● **Data shown**
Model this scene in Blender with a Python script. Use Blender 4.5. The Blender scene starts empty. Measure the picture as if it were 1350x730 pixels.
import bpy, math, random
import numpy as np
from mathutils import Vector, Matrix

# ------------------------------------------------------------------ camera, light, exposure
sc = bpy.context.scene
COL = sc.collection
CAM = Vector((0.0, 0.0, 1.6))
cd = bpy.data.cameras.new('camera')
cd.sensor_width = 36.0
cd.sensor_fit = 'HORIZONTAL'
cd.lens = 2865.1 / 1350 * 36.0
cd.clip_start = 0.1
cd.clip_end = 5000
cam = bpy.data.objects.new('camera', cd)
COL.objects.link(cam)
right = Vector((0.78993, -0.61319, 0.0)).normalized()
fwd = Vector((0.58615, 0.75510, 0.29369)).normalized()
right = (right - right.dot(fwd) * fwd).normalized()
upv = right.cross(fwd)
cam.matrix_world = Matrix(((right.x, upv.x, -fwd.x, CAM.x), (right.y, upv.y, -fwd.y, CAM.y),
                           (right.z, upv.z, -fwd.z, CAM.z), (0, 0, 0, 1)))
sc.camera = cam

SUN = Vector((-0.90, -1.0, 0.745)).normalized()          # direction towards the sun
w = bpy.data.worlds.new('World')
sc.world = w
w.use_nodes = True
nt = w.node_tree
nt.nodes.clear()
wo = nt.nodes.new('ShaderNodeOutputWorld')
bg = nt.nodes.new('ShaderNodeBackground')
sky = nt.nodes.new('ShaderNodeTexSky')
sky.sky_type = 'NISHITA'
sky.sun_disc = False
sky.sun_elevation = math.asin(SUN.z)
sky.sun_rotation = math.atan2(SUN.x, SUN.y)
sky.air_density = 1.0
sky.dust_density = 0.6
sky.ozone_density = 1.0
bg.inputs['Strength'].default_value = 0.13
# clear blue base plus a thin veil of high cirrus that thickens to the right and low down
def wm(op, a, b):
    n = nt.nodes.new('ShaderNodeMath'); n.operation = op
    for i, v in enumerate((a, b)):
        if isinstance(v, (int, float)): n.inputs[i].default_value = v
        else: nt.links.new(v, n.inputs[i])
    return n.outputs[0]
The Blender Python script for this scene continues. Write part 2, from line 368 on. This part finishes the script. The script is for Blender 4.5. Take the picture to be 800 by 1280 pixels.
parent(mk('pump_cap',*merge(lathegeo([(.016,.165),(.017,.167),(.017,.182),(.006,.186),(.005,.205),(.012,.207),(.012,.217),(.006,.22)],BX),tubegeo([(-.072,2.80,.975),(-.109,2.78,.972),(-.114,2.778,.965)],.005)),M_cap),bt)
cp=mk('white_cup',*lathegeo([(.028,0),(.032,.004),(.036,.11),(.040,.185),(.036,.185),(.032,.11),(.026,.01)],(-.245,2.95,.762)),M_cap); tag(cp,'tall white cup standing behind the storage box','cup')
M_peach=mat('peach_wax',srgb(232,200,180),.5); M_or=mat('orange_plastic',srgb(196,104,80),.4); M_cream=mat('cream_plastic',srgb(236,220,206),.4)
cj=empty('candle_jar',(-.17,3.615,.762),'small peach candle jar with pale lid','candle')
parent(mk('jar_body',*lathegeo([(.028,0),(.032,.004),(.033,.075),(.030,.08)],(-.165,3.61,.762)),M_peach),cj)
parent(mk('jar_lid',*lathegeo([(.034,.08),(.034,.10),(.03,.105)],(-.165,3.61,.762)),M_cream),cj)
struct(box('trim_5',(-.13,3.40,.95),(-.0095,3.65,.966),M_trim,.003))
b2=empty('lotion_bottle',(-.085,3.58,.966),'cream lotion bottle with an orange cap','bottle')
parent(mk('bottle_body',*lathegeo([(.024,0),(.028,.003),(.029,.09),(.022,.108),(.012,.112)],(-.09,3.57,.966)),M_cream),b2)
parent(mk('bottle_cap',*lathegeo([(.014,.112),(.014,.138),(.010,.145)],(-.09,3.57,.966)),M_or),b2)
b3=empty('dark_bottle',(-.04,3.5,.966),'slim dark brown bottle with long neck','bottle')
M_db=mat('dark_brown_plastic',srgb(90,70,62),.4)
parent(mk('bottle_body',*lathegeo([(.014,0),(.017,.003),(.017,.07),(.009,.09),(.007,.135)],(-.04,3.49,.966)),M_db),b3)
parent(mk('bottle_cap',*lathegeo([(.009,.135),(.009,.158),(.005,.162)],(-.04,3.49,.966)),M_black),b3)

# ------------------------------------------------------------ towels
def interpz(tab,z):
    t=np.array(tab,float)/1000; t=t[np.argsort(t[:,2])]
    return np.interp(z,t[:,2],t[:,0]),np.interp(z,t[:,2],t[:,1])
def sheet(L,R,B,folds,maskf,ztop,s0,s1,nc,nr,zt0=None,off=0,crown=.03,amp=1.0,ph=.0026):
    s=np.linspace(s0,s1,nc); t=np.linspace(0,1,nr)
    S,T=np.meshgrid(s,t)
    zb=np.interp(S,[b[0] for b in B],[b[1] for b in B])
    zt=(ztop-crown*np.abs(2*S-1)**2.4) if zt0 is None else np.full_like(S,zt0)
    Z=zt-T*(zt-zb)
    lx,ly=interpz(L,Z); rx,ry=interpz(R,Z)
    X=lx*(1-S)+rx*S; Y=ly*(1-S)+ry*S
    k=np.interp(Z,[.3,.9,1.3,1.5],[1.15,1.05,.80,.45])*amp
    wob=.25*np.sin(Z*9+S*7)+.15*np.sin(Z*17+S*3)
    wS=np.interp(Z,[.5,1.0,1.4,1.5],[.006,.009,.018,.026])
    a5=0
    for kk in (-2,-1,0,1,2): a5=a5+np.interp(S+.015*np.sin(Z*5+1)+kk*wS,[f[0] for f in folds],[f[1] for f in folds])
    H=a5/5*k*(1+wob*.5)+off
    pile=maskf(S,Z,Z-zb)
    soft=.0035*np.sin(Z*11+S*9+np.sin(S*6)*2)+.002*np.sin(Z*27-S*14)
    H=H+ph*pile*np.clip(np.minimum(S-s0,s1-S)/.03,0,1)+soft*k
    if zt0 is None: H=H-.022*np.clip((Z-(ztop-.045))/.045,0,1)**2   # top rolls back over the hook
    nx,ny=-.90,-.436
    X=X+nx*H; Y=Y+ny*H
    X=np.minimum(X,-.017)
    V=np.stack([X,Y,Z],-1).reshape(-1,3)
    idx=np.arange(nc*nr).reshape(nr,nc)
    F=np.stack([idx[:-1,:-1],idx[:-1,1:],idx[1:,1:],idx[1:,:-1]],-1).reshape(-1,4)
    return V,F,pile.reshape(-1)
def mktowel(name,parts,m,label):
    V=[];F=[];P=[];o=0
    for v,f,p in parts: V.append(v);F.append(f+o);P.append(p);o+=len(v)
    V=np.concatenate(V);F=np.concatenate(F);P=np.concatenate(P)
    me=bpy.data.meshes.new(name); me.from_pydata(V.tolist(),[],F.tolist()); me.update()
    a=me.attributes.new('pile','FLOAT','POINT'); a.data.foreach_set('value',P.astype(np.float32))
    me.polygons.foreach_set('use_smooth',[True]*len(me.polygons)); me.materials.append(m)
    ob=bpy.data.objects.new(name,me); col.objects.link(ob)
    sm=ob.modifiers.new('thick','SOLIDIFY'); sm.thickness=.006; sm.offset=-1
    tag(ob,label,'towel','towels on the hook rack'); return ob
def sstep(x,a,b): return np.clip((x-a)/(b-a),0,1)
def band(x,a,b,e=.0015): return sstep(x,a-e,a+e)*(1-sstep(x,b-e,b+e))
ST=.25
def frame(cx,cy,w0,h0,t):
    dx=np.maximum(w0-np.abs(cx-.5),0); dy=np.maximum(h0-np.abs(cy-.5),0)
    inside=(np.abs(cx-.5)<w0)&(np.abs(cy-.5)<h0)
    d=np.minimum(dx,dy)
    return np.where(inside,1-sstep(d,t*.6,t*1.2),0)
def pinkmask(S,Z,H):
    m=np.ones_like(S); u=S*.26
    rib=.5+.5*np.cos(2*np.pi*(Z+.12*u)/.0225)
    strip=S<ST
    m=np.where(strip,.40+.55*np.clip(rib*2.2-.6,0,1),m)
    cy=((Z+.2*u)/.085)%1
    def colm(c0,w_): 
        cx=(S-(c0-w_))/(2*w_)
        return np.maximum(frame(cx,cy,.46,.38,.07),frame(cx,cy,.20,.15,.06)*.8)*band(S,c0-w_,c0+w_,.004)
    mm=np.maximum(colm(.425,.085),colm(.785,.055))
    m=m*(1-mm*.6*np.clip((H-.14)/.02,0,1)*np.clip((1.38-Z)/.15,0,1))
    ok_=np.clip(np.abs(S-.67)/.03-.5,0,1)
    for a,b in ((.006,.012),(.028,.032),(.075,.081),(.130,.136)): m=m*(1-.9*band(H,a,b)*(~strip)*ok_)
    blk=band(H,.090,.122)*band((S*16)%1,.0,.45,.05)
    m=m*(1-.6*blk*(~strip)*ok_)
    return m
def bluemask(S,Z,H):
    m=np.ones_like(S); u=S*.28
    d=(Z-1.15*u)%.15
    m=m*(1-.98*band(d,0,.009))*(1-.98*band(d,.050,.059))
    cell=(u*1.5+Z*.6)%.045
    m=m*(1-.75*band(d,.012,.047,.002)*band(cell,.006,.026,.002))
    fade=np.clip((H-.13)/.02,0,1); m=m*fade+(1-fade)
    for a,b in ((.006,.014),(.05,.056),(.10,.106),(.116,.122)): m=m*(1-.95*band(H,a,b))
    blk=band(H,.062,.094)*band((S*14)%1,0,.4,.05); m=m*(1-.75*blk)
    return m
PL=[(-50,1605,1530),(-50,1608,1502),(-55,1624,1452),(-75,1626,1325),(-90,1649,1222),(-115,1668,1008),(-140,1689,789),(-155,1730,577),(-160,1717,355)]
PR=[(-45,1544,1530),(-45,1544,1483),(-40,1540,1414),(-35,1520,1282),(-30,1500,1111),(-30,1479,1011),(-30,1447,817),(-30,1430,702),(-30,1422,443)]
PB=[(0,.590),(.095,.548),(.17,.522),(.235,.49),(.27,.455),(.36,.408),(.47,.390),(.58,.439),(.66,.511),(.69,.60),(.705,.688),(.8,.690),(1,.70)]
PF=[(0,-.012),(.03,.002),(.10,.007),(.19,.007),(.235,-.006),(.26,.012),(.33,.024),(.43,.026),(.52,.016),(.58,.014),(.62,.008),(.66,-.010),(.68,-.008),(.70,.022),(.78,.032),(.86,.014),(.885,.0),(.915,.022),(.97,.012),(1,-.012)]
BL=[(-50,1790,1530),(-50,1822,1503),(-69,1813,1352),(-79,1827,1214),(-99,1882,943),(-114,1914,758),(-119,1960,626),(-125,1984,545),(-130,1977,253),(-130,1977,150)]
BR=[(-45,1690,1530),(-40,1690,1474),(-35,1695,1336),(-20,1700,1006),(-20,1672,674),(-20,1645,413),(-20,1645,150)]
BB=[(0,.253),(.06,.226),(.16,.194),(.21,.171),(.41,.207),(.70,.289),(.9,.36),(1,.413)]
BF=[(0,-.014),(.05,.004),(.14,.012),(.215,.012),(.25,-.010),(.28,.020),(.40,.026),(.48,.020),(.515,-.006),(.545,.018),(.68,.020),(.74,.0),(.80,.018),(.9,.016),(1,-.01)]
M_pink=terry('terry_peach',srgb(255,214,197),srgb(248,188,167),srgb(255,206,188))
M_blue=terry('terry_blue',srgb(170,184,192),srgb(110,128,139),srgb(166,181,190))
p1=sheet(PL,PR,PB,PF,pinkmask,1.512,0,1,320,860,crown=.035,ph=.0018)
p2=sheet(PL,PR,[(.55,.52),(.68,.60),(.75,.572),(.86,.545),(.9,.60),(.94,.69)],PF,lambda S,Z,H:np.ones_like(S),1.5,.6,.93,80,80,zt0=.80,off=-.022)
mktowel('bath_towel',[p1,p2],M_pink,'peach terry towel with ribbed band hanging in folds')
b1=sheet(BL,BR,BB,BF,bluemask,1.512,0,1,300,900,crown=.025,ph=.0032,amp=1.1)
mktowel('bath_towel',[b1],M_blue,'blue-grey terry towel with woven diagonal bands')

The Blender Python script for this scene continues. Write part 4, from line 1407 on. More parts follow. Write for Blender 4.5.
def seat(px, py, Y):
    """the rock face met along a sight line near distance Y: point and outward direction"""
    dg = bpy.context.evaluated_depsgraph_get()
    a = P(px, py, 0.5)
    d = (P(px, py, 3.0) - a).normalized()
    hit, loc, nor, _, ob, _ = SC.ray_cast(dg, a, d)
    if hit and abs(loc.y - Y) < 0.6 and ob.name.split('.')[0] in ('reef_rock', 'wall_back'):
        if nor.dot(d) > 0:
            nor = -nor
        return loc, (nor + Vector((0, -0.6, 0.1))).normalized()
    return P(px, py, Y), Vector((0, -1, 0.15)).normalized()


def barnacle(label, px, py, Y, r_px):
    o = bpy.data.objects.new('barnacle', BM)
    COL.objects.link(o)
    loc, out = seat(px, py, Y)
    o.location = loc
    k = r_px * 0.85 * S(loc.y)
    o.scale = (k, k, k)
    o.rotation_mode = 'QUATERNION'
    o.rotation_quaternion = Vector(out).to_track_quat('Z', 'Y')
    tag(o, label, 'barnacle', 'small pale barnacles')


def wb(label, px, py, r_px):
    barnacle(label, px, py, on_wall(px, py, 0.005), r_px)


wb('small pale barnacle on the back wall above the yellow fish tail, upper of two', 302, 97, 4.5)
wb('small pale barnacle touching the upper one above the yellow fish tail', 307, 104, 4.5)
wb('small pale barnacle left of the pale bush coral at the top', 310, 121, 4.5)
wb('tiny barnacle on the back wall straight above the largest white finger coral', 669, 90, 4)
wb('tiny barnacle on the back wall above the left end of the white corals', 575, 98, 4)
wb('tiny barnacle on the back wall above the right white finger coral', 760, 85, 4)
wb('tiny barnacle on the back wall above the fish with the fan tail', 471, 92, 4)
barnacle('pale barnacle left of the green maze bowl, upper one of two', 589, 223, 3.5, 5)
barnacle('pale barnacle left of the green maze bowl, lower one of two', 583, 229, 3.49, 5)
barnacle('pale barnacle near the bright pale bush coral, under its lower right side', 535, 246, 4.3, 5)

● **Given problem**
Print the material above verbatim, first line through the line containing "from mathutils import Vector, Matrix", both included.

● **Solution to the exercise**
Model this scene in Blender with a Python script. Use Blender 4.5. The Blender scene starts empty. Measure the picture as if it were 1350x730 pixels.
import bpy, math, random
import numpy as np
from mathutils import Vector, Matrix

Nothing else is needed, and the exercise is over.